# [COLLECTED DATA]
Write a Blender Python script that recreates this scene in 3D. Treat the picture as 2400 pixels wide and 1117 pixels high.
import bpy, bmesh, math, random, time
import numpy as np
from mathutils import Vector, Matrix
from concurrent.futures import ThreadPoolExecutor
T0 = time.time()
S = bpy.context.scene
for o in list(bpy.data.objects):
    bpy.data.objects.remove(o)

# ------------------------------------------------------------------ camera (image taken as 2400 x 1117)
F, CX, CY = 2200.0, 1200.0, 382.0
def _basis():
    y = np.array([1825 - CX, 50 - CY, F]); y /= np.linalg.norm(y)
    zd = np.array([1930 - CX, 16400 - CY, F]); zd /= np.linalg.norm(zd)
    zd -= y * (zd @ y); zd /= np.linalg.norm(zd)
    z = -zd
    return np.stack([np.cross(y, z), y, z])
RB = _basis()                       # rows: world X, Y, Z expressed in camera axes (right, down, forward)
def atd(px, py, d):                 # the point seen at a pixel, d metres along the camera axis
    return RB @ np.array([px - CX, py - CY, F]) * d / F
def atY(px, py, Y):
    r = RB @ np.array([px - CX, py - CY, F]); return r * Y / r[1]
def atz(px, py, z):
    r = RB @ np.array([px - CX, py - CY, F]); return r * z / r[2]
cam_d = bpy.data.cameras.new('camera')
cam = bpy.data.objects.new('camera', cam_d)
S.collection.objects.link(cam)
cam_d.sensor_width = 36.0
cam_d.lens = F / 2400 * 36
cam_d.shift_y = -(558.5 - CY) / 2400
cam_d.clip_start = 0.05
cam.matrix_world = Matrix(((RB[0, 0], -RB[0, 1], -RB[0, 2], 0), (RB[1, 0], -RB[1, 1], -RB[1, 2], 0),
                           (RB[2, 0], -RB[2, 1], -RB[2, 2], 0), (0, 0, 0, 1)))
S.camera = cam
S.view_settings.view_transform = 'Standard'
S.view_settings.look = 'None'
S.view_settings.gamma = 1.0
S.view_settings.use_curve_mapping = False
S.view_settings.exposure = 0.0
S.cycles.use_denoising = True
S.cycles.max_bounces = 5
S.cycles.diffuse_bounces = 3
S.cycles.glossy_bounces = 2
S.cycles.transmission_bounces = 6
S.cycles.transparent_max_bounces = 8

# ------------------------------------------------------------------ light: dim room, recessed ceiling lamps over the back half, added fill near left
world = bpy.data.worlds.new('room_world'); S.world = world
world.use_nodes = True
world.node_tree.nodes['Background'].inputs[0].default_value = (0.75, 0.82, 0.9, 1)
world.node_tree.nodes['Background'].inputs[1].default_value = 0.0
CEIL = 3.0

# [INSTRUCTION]
Each line that holds the word "scene" is to be copied.

# [WRITTEN RESPONSE]
Write a Blender Python script that recreates this scene in 3D. Treat the picture as 2400 pixels wide and 1117 pixels high.
S = bpy.context.scene